Monday, January 25, 2010

Super Bowl Time - The Gladiators in the Coliseum - Are the Saints Angels or Demons?


Don't know about you but the one time a year when I like pro football is when it is time for the Super Bowl, football's version of the World Series, or is it the clash of titans? At any rate, this is the one game every year when there is so much money riding on the outcome, both legal and illegal, that you can almost count on an honest effort by everyone involved.

Gambling, yet another nation pastime that remains outside the law in most states, has had a corrupting influence on most sports over the years. Illegal gambling is like playing the hedge funds or derivative markets on Wall Street where you can bet and win for or against the team or fund depending on whether you can anticipate the outcome. All the better if you can influence it.

Many a great sports career has been tarnished or ruined by people trying to influence players or officials to throw games, fake injuries, or simply hurt an opposing star. Kind of like an investment house betting the housing market will collapse or oil prices will skyrocket and then influencing the news media to make it happen in the press.

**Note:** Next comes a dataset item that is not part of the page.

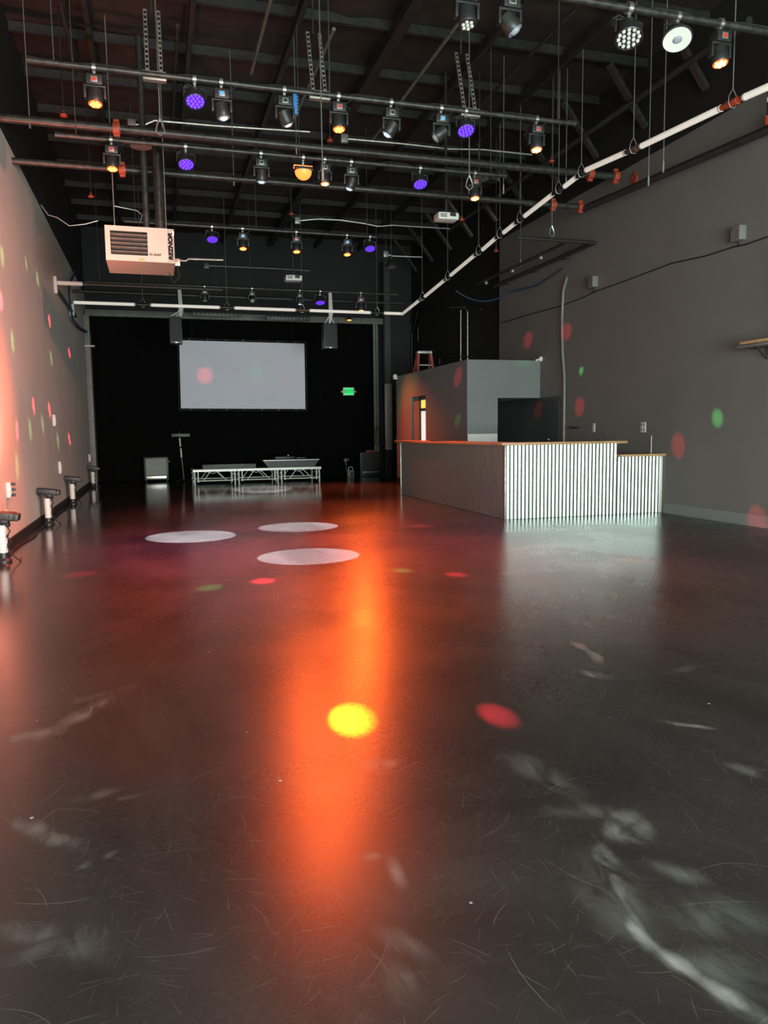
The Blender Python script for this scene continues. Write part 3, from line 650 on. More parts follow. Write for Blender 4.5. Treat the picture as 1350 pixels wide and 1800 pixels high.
b = MB(); b.lathe([(.001, -.040), (.044, -.040), (.03, -.06), (.001, -.065)], hp, 16); b.build('centre_lens', M_dark, rg)
b = MB(); b.tube([(-.15, 0, -.19), (-.15, 0, -.10), (0, 0, -.07), (.15, 0, -.10), (.15, 0, -.19)], .010, 6); b.build('yoke', M_black, rg)
amber(1265, 78, 0, 'amber-lit moving head at the top right corner on the nearest batten', 150, lens='yellow')
amber(0, 0, 9, 'added unseen moving head washing the left wall red', 3600, 58, (XL, 11.6, 2.0), tilt=(.2, .8), col=(1, .30, .21))  # unseen head, added to throw a soft red wash on the left wall
# front batten
amber(167, 165, 1, 'amber-lit moving head, leftmost on the front batten', 1900)
violet(343, 178, 1, 'violet-lit par light, left one on the front batten', 500)
t390 = dark(390, 195, 1, 'dark moving head with a blue display on the front batten', 'beam', (.0, -.2), M_dispblue)
t500 = dark(500, 185, 1, 'moving head with a blue lens and blue clamp on the front batten', 'beam', (.25, -.45))
b = MB(); b.box((.10, -.03, -.27), (.15, .05, -.04), .01)
for k_ in range(6): b.box((.145, -.03, -.26+k_*.036), (.165, .05, -.245+k_*.036), .004)
b.build('blue_clip', M_blue, t500)
amber(595, 210, 1, 'amber-lit moving head in the middle of the front batten', 2600)
t687 = dark(687, 205, 1, 'unlit moving head right of the middle amber light on the front batten', 'beam', (.25, .5))
dark(775, 240, 1, 'moving head tilted steeply left beside the right violet par light', 'offspot', (.3, .9), M_dispblue)
violet(818, 232, 1, 'violet-lit par light, right one on the front batten', 500)
amber(942, 245, 1, 'amber-lit moving head, rightmost on the front batten', 900, lens='yellow')
# middle batten
amber(197, 283, 2, 'amber-lit moving head, leftmost on the middle batten', 2200)
violet(327, 285, 2, 'violet-lit par light, left one on the middle batten', 900)
t459 = dark(459, 292, 2, 'dark square-faced moving head left of the glowing dome', 'beam', (.1, .0))
hot = amber(571, 318, 2, 'brightest yellow-amber moving head beside the glowing dome', 500, 70, (.6, 3.2, 0), 'yellow', (-.1, 0), M_dispoff, .9, (1, .11, .012))
spot(hot, loc_of(hot)+Vector((0, 0, -.44)), (2.3, 8.6, 0), 3600, AMB, 58, 1.0, .07)
t617 = dark(617, 305, 2, 'dark square-faced moving head right of the brightest amber light', 'beam', (.2, .3))
violet(738, 318, 2, 'violet-lit par light, right one on the middle batten', 500)
amber(834, 338, 2, 'amber-lit moving head, rightmost on the middle batten', 140, lens='yellow')
# dome effect light
dome = thing('dome_effect_light', (bx_(533, 300, 2), BAT[2][0], BAT[2][1]), 'glowing red-orange dome effect light on the middle batten', 'stage light', G[2]); clamp_part(dome)
b = MB(); b.box((-.13, -.09, -.20), (.13, .09, -.15), .01); b.build('base', M_black, dome)
b = MB(); b.tube([(-.14, 0, -.17), (-.14, 0, -.12), (.14, 0, -.12), (.14, 0, -.17)], .008, 6); b.build('handle', M_redglow, dome)
b = MB(); b.ball((0, 0, -.20), .125, half='low', seg=20); b.build('dome', M_redglow, dome)
dp = loc_of(dome)+Vector((0, 0, -.34))
spot(dome, dp, (.6, 3.2, 0), 430, (1, .09, .012), 70, .9, .10)
# far batten
violet(373, 420, 4, 'violet-lit par light, left one on the far batten', 160)
amber(427, 432, 4, 'small amber-lit moving head left of centre on the far batten', 2600, disp=M_dispblue)
amber(521, 432, 4, 'small amber-lit moving head in the middle of the far batten', 380, 46, (.75, 3.4, 0))
t610 = amber(610, 446, 4, 'small amber-lit moving head with blue display right on the far batten', 430, 46, (.9, 3.5, 0), disp=M_dispblue)
spot(t610, loc_of(t610)+Vector((0, 0, -.46)), (3.9, 13.2, 0), 2600, AMB, 74, 1.0, .07)
violet(650, 433, 4, 'violet-lit par light, right one on the far batten', 140)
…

In the league finals between the New Orleans Saints and Minnesota Vikings it was like watching a gang of paid assassins trying to permanently damage the Vikings legendary quarterback Brett Favre. I can't tell yet if the Saints are angels or demons so I guess I will have to see if Payton Manning can avoid what they did to Favre.

Not that pain isn't part of the game, and Favre can take as much pain as anyone, but the viciousness and excessiveness of the quarterback attacks seemed to go way beyond good sportsmanship and even resulted in a couple of penalties from the see nothing do nothing officials.

As for the overtime in pro football, sudden death should be declared dead on arrival. That is the most unfair method of determining a winner I have ever seen and the only overtime format in all of professional sports where it is entirely possible the skill of both teams may never get tested in overtime. I mean even tennis has a multi-point winner, not the first to score, and in soccer both teams get shots to win.

But professional football has a system where a team can score and the other team's offense will never get a chance to play in the overtime, like what happened in the New Orleans game. College football needs a real playoff and pro football needs a real overtime that rewards skill, gives equal opportunity for both teams to demonstrate their offense and defense, and awards victory to those who earn it.

As for the New Orleans Saint and whether they are angels or demons, does it really matter in a sport where strength, hard hitting, bashing, shooting off the mouth and grandstanding are all considered part of the sports mystique? The Super Bowl will determine the real champion and if the game is lousy which does occasionally happen at least we know the commercials will be entertaining, even during an economic recession.

So we have the Indianapolis Colts and Payton Manning who won it a couple of years ago against the New Orleans Saint who have never even been in the Super Bowl. People like underdogs and of course the Saints are underdogs. However, both teams were first in their leagues and league champions do not often make it to the Super Bowl.

Manning is not Favre, he is much bigger, younger and stronger and the Colts are a lot more protective. It seems the most successful sports franchises protect their stars at all costs. Look what happens when an opposing pitcher hits one of the Yankees baseball team starts. Someone is going to get hit in retaliation. Indianapolis will protect Manning if he even needs it.

I do have a problem with Reggie Bush, star of the Saints. There is something unfair about what he did when he was in college at USC and he won the national championship and Heisman trophy. A multi-year investigation by the NCAA is about to be released and I expect it will show Bush violated many laws in college accepting cars, cash, a home for his parents, trips and who knows what else from agents intent on getting a piece of his pro career.

If that is true, then USC will probably have to forfeit all the games he played in and might lose the national championship and Bush might lose the Heisman as the best player in college football. It would be appropriate for the severity of what he may have done. What is unfair is that the university can lose all that, be put on probations and lose millions of dollars in revenues from bowl games, lose tens of thousands of dollars in sports scholarships other deserving kids might have been given, but Bush, the one behind the disaster, loses his trophy and nothing more.

He still kept all the payoffs during his college career, his parents kept what they got, Bush got his millions of dollars in the pros, so crime seems to be very rewarding for him. You see, without the national championship and Heisman trophy he never would have got the millions he was paid to turn pro. If pro football wanted to run a clean house they would ban for life anyone who cheated in college to benefit in the pros.

As it stands right now the next generation of pro football players will be encouraged to cheat, take bribes and illegal gifts in college, further eroding the morality in amateur sports, especially if Bush and New Orleans wins the Super Bowl. It just does not seem right that the signal we send our youth is crime pays, and pays and pays, not just for the moment but throughout their career. This Super Bowl will be a bit tarnished if the Saints win.

By the way, one last bit of advice for the pros. The Pro Bowl, in other words the all star game for the pros, is the week between the League championships and the Super Bowl. That means all the star players on the top two or four teams in pro football cannot play in the all star game. Isn't that a bit stupid and a rip off for the fans who want to see the top stars in the all star game? Change the schedule so real all stars can play for the fans.